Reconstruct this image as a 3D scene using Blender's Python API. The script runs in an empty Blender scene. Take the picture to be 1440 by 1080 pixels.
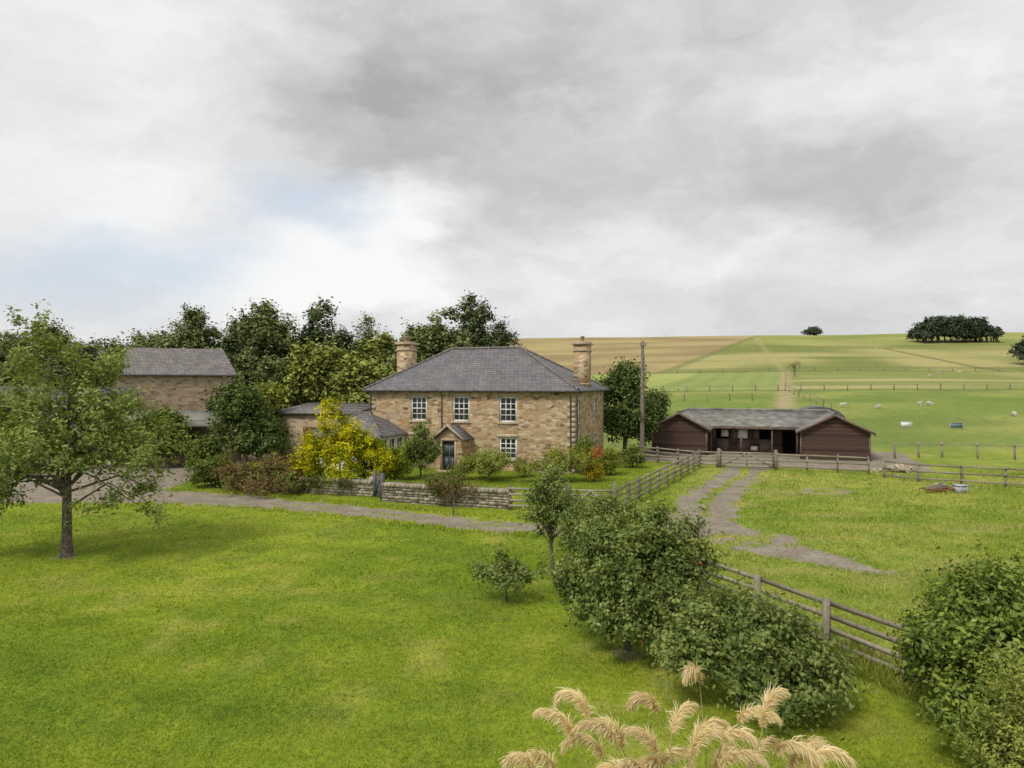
import bpy, math, numpy as np
from mathutils import Vector, Matrix
sc=bpy.context.scene
rad=math.radians
# ------------------------------------------------------------------ utils
_rt=np.random.default_rng(11).random((256,256))
def vn(x,y,s=0):
    x=np.asarray(x,float)+s*17.3; y=np.asarray(y,float)+s*9.1
    xi=np.floor(x).astype(int); yi=np.floor(y).astype(int)
    fx=x-xi; fy=y-yi; fx=fx*fx*(3-2*fx); fy=fy*fy*(3-2*fy)
    a=_rt[xi%256,yi%256]; b=_rt[(xi+1)%256,yi%256]; c=_rt[xi%256,(yi+1)%256]; d=_rt[(xi+1)%256,(yi+1)%256]
    return (a*(1-fx)+b*fx)*(1-fy)+(c*(1-fx)+d*fx)*fy
def ss(a,b,x):
    t=np.clip((x-a)/(b-a),0,1); return t*t*(3-2*t)
def nrm(v): return v/np.maximum(np.linalg.norm(v,axis=-1,keepdims=True),1e-9)

class Geo:
    def __init__(s): s.V=[];s.F=[];s.M=[];s.A=[];s.C=[];s.n=0
    def add(s,V,F,m=0,a=0.5,c=None):
        V=np.asarray(V,float).reshape(-1,3); F=np.asarray(F,int)
        s.V.append(V); s.F.append(F+s.n); s.M.append(np.full(len(F),m)); 
        s.A.append(np.broadcast_to(np.asarray(a,float),(len(V),)).copy())
        s.C.append(c if c is not None else np.ones((len(V),3)))
        s.n+=len(V)
    def poly(s,pts,m=0,a=.5): s.add(pts,[list(range(len(pts)))],m,a)
    def box(s,c,size,R=None,m=0,a=.5):
        h=np.array(size)/2
        V=np.array([[i,j,k] for i in(-1,1) for j in(-1,1) for k in(-1,1)],float)*h
        if R is not None: V=V@np.array(R).T
        s.add(V+np.array(c),[[0,1,3,2],[4,6,7,5],[0,4,5,1],[2,3,7,6],[0,2,6,4],[1,5,7,3]],m,a)
    def hexa(s,P,m=0,a=.5):
        s.add(P,[[0,1,3,2],[4,6,7,5],[0,4,5,1],[2,3,7,6],[0,2,6,4],[1,5,7,3]],m,a)
    def tube(s,pts,rs,k=6,m=0,a=.5,cap=True):
        P=np.array(pts,float); n=len(P); V=[]
        for i in range(n):
            t=P[min(i+1,n-1)]-P[max(i-1,0)]; t/=max(np.linalg.norm(t),1e-9)
            u=np.cross(t,[0.3,1,0.1] if abs(t[1])<.9 else [1,0,0]); u/=np.linalg.norm(u); w=np.cross(t,u)
            for j in range(k):
                an=2*math.pi*j/k; V.append(P[i]+rs[i]*(math.cos(an)*u+math.sin(an)*w))
        F=[[i*k+j,i*k+(j+1)%k,(i+1)*k+(j+1)%k,(i+1)*k+j] for i in range(n-1) for j in range(k)]
        s.add(V,F,m,a)
        if cap: s.add(V[-k:],[list(range(k))],m,a)
    def build(s,name,mats,parent=None,loc=None,rotz=0,smooth=False):
        me=bpy.data.meshes.new(name)
        V=np.concatenate(s.V); me.vertices.add(len(V)); me.vertices.foreach_set('co',V.astype(np.float32).ravel())
        L=np.concatenate([f.ravel() for f in s.F]); tot=np.concatenate([np.full(len(f),f.shape[1]) for f in s.F])
        st=np.concatenate([[0],np.cumsum(tot)[:-1]])
        me.loops.add(len(L)); me.loops.foreach_set('vertex_index',L.astype(np.int32))
        me.polygons.add(len(tot)); me.polygons.foreach_set('loop_start',st.astype(np.int32))
        me.polygons.foreach_set('material_index',np.concatenate(s.M).astype(np.int32))
        if smooth: me.polygons.foreach_set('use_smooth',np.ones(len(tot),bool))
        at=me.attributes.new('lv','FLOAT','POINT'); at.data.foreach_set('value',np.concatenate(s.A).astype(np.float32))
        C=np.concatenate(s.C)
        if (C!=1).any():
            ca=me.attributes.new('gcol','FLOAT_COLOR','POINT')
            ca.data.foreach_set('color',np.concatenate([C,np.ones((len(C),1))],1).astype(np.float32).ravel())
        me.update(calc_edges=True); me.validate()
        for m in (mats if isinstance(mats,(list,tuple)) else [mats]): me.materials.append(m)
        ob=bpy.data.objects.new(name,me); sc.collection.objects.link(ob)
        if parent: ob.parent=parent
        if loc is not None: ob.location=loc
        ob.rotation_euler[2]=rotz
        return ob
def empty(name,loc=(0,0,0),rz=0):
    e=bpy.data.objects.new(name,None); e.empty_display_size=.5; e.location=loc; e.rotation_euler[2]=rz
    sc.collection.objects.link(e); return e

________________

JOB: Which lines contain "scene"? Copy each of them.

SOLUTION BELOW:
Reconstruct this image as a 3D scene using Blender's Python API. The script runs in an empty Blender scene. Take the picture to be 1440 by 1080 pixels.
sc=bpy.context.scene